> [WHAT IS BEING ASKED] Take the listing from its first line through the line that contains "from mathutils import" and please retype those lines exactly, leaving out the pictures.

> [MATERIAL PROVIDED]
↓↓↓

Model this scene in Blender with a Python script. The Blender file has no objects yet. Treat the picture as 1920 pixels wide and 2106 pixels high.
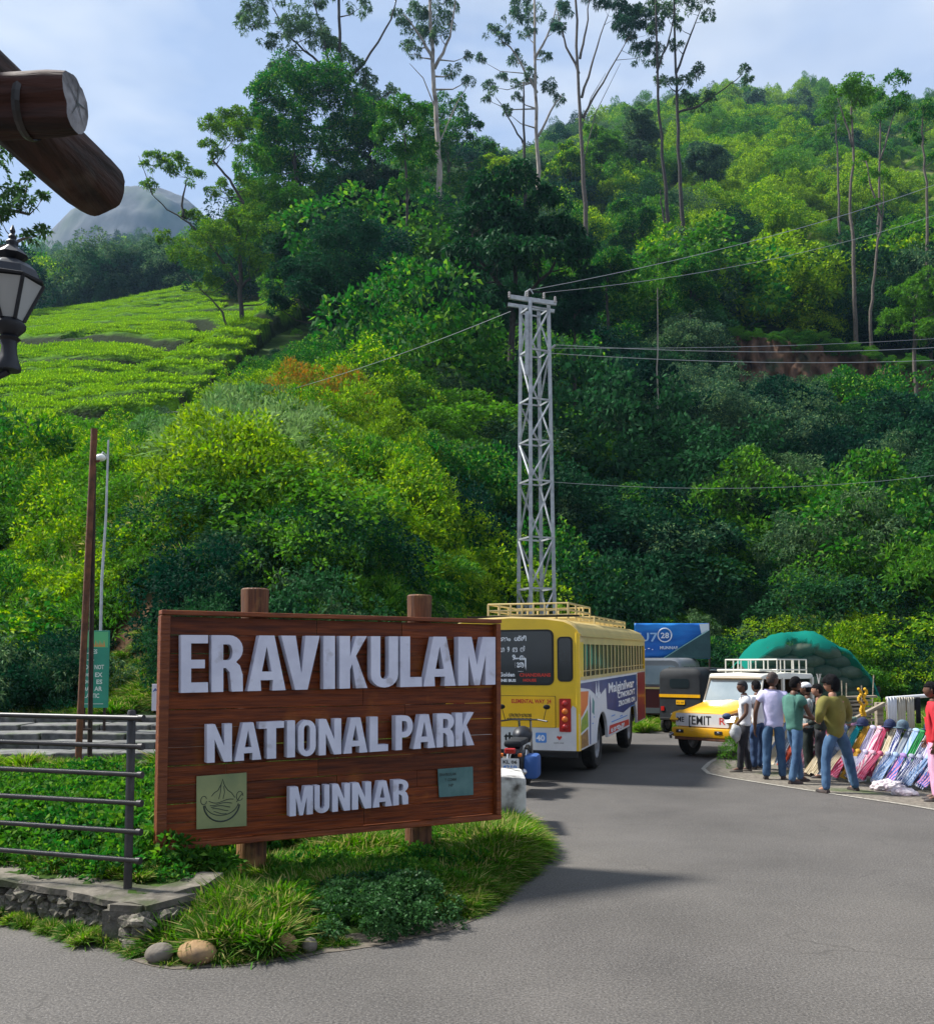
import bpy, bmesh, math, random
import numpy as np
from mathutils import Vector, Matrix, Euler, noise

S = bpy.context.scene
C = S.collection
R = math.radians

# ------------------------------------------------------------------ camera
F_PX, CX, CY, CAM_Z, PITCH = 1920.0, 960.0, 1249.0, 1.85, R(3.6)
cam_data = bpy.data.cameras.new('camera')
cam_data.sensor_fit = 'HORIZONTAL'
cam_data.sensor_width = 36.0
cam_data.lens = 36.0 * F_PX / 1920.0
cam_data.shift_y = (CY - 1053.0) / 1920.0
cam_data.clip_start = 0.05
cam_data.clip_end = 12000.0
cam = bpy.data.objects.new('camera', cam_data)
C.objects.link(cam)
cam.location = (0, 0, CAM_Z)
cam.rotation_euler = (R(90) + PITCH, 0, 0)
S.camera = cam

# ------------------------------------------------------------------ light
SUN_DIR = Vector((-0.62, 0.20, 0.80)).normalized()      # towards the sun
sun_data = bpy.data.lights.new('sun', 'SUN')
sun_data.energy = 5.0
sun_data.angle = R(8.0)
sun_data.color = (1.0, 0.97, 0.91)
sun = bpy.data.objects.new('sun', sun_data)
C.objects.link(sun)
sun.rotation_euler = SUN_DIR.to_track_quat('Z', 'Y').to_euler()
sun.location = (-20, 5, 40)

world = bpy.data.worlds.new('World')
S.world = world
world.use_nodes = True
wn, wl = world.node_tree.nodes, world.node_tree.links
wn.clear()
w_out = wn.new('ShaderNodeOutputWorld')
w_bg = wn.new('ShaderNodeBackground')
w_sky = wn.new('ShaderNodeTexSky')
w_sky.sky_type = 'NISHITA'
w_sky.sun_disc = False
w_sky.sun_elevation = math.asin(SUN_DIR.z)
w_sky.sun_rotation = math.atan2(SUN_DIR.x, SUN_DIR.y)
w_sky.altitude = 1500
w_sky.air_density = 1.0
w_sky.dust_density = 0.6
w_tc = wn.new('ShaderNodeTexCoord')
w_map = wn.new('ShaderNodeMapping')
w_map.inputs['Scale'].default_value = (1.0, 1.0, 2.6)
w_map.inputs['Rotation'].default_value = (0.0, R(14), R(20))
w_n1 = wn.new('ShaderNodeTexNoise')
w_n1.inputs['Scale'].default_value = 2.2
w_n1.inputs['Detail'].default_value = 5.0
w_n1.inputs['Roughness'].default_value = 0.55
w_n1.inputs['Distortion'].default_value = 0.5
w_ramp = wn.new('ShaderNodeValToRGB')
w_ramp.color_ramp.elements[0].position = 0.30
w_ramp.color_ramp.elements[0].color = (0.62, 0.62, 0.62, 1)
w_ramp.color_ramp.elements[1].position = 0.72
w_ramp.color_ramp.elements[1].color = (0.95, 0.95, 0.95, 1)
w_n2 = wn.new('ShaderNodeTexNoise')
w_n2.inputs['Scale'].default_value = 3.0
w_n2.inputs['Detail'].default_value = 4.0
w_n2.inputs['Distortion'].default_value = 0.4
w_cr = wn.new('ShaderNodeValToRGB')
w_cr.color_ramp.elements[0].position = 0.40
w_cr.color_ramp.elements[0].color = (5.0, 6.3, 9.0, 1)
w_cr.color_ramp.elements[1].position = 0.60
w_cr.color_ramp.elements[1].color = (8.8, 9.4, 10.4, 1)
w_mix = wn.new('ShaderNodeMixRGB')
wl.new(w_tc.outputs['Generated'], w_map.inputs['Vector'])
wl.new(w_map.outputs['Vector'], w_n1.inputs['Vector'])
wl.new(w_map.outputs['Vector'], w_n2.inputs['Vector'])
wl.new(w_n1.outputs['Fac'], w_ramp.inputs['Fac'])
wl.new(w_n2.outputs['Fac'], w_cr.inputs['Fac'])
wl.new(w_ramp.outputs['Color'], w_mix.inputs['Fac'])
wl.new(w_sky.outputs['Color'], w_mix.inputs['Color1'])
wl.new(w_cr.outputs['Color'], w_mix.inputs['Color2'])
wl.new(w_mix.outputs['Color'], w_bg.inputs['Color'])
w_bg.inputs['Strength'].default_value = 0.052
wl.new(w_bg.outputs['Background'], w_out.inputs['Surface'])

S.view_settings.view_transform = 'Standard'
S.view_settings.look = 'None'
S.view_settings.exposure = 0.98
S.view_settings.gamma = 1.0
S.view_settings.use_curve_mapping = False
S.render.engine = 'CYCLES'
S.cycles.max_bounces = 4
S.cycles.diffuse_bounces = 2
S.cycles.glossy_bounces = 2
S.cycles.transmission_bounces = 4
S.cycles.transparent_max_bounces = 8
S.cycles.volume_bounces = 0
S.cycles.sample_clamp_indirect = 6.0

# ------------------------------------------------------------------ pixel rays
cp, sp = math.cos(PITCH), math.sin(PITCH)


def ray(u, v):
    dx = (u - CX) / F_PX
    dy = (CY - v) / F_PX
    return Vector((dx, cp - dy * sp, sp + dy * cp))


def at(u, v, y):
    r = ray(u, v)
    t = y / r.y
    return Vector((r.x * t, y, CAM_Z + r.z * t))


def gnd(u, v, z=0.0):
    r = ray(u, v)
    t = (z - CAM_Z) / r.z
    return Vector((r.x * t, r.y * t, z))


def project(x, y, z):
    d = y * cp + (z - CAM_Z) * sp
    k = -y * sp + (z - CAM_Z) * cp
    return CX + F_PX * x / d, CY - F_PX * k / d


# ------------------------------------------------------------------ materials
def new_mat(name):
    m = bpy.data.materials.new(name)
    m.use_nodes = True
    nt = m.node_tree
    nt.nodes.clear()
    out = nt.nodes.new('ShaderNodeOutputMaterial')
    return m, nt.nodes, nt.links, out


def col4(c):
    return (c[0], c[1], c[2], 1.0)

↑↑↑

> [ANSWER IN FULL]
Model this scene in Blender with a Python script. The Blender file has no objects yet. Treat the picture as 1920 pixels wide and 2106 pixels high.
import bpy, bmesh, math, random
import numpy as np
from mathutils import Vector, Matrix, Euler, noise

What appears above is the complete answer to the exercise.